What’s in it for companies who ‘walk the talk’?

The phrase ‘walking the talk’ has survived the test of time. As big businesses and corporate leaders are increasingly held to account – and relied upon to create positive change – it appears that consumers and employees no longer accept anything but moral behaviour from the companies they trust.
And while a lot of businesses refer to values like ethics and integrity in their advertising collateral and strategic plans – is it all just lip-service? 

‘Walking the talk’ refers to when an individual or organisation follows through on their words and beliefs by taking actions that align with their stated values and goals.

It means demonstrating consistency between what they say and what they actually do. 

If a company fails to follow through on its commitments, it can lead to a loss of trust and credibility, which is seen both among customers and employees. Ultimately, this can harm the company’s reputation and bottom line.  

A case of green-washing

A case in point is Volkswagen’s (VW’s) emissions scandal. In 2015, VW advertised their diesel cars as being environmentally friendly while secretly using software to cheat emissions tests. The company claimed that their cars were clean-burning and fuel-efficient, boasting lower emissions than petrol-driven cars, promoted ‘Clean Diesel’ technology. 

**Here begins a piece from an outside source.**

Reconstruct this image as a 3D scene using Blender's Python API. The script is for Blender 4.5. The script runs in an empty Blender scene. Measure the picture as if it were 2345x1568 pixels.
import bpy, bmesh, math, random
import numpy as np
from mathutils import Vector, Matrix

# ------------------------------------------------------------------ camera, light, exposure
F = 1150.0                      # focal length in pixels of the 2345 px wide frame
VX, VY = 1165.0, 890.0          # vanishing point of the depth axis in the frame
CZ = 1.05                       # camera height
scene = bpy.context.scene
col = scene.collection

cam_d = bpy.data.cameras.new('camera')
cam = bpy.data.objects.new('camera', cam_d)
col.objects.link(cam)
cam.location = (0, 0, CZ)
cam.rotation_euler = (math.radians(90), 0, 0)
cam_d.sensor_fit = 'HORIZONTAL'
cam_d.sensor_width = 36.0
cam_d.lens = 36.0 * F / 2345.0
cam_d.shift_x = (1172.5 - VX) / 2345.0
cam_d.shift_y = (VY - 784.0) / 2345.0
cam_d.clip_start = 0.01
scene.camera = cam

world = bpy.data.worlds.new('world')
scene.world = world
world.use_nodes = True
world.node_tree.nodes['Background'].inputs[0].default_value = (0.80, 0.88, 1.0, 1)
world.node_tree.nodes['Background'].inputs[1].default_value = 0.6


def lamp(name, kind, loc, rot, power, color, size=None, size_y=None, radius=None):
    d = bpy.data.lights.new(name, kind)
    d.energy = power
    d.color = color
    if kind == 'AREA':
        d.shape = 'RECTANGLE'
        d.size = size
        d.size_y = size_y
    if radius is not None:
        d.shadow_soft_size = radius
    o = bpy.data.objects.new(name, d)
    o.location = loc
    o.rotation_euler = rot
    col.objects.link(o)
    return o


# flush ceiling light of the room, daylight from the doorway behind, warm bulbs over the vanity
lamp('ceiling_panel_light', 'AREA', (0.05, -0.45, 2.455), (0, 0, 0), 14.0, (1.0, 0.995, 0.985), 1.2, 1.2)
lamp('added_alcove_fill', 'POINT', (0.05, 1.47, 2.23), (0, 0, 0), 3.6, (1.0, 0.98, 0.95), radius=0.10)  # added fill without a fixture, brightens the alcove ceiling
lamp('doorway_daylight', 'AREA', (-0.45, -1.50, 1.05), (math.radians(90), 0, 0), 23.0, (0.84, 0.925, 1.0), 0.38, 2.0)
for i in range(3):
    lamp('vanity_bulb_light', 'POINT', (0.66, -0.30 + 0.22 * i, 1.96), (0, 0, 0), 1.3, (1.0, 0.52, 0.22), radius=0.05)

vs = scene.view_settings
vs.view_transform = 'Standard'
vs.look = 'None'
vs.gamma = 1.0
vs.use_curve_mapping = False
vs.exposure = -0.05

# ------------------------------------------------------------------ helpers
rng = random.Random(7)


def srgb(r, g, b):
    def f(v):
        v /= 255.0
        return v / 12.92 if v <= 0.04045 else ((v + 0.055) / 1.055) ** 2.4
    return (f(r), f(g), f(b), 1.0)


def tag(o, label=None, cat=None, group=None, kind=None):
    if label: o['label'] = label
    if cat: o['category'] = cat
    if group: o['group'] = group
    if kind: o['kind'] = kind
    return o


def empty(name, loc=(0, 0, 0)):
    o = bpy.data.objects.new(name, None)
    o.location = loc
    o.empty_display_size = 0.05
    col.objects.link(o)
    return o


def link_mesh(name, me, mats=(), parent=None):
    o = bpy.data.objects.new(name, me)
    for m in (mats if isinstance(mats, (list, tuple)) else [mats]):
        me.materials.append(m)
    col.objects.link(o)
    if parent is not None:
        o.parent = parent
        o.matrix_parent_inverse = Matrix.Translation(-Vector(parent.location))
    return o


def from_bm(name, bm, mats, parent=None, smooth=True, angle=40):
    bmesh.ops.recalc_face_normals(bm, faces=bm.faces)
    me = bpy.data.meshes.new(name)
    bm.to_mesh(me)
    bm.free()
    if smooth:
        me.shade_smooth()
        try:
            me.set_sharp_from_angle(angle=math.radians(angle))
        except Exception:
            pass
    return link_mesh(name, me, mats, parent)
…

Unfortunately, the cars turned out to be anything but, and were later found to violate emissions regulations. In normal driving conditions, they would emit up to 40 times the legal limit of nitrogen oxides, contributing to air pollution and respiratory issues. The advertising claims helped to create a positive brand image for VW as an environmentally-friendly company. When this was later shown to be false, it revealed a clear discrepancy between the company’s actions and their advertising claims. 

What is greenwashing? (Source: Greenly)

This kind of behaviour can cause a range of problems for companies. Employees who don’t see their company standing by its stated values may become disillusioned and disengaged. This can lead to lower productivity and higher turnover rates.  

Customers who feel deceived or misled by a company whose actions are inconsistent with their stated values may take their business elsewhere, damaging the company’s revenue and market share. 

This was certainly the case for VW. The scandal resulted in a significant drop in VW’s stock price, multiple lawsuits, and a widespread loss of consumer confidence in the company. VW eventually agreed to pay more than $15 billion in settlements and buybacks to affected customers, and several executives were indicted on criminal charges.  

The VW emission scandal highlights the importance of transparent business practices and ethical conduct. It also serves as a warning to other companies about the consequences of not following regulations and deceiving consumers. 

How can you spot greenwashing? (Source: Greenly)

It’s all about integrity

C.S. Lewis describes it best:

“Integrity is doing what you said you would do, even when no one is watching you.”

– C.S. Lewis

At Articulous, we believe that it’s equally important for employers to act with integrity and ‘walk the talk’ in the workplace. 

They can do this by ensuring that the workplace reflects the values and principles they espouse, providing a positive work environment.

Companies who say they value diversity and inclusion should ensure that all workers feel welcome and respected, regardless of their backgrounds.  

Employers need to demonstrate a commitment to workers’ well-being, whether promoting transparency in the workplace by encouraging open communication with their workers through regular feedback, or providing fair and competitive compensation by industry standards. 

On a personal level, employers should lead by example – demonstrating their commitment to the values and principles they champion. For example, if a company claims it values work-life balance, its leaders should model healthy work habits and avoid burnout.  

In addition employers can support their workers’ career development by offering opportunities for growth, training and mentorship programs, and promoting from within. This shows that the company is invested in its workers’ long-term success and wellbeing. 

In the long run, ‘walking the talk’ is good for employers, employees and the business’ bottom line.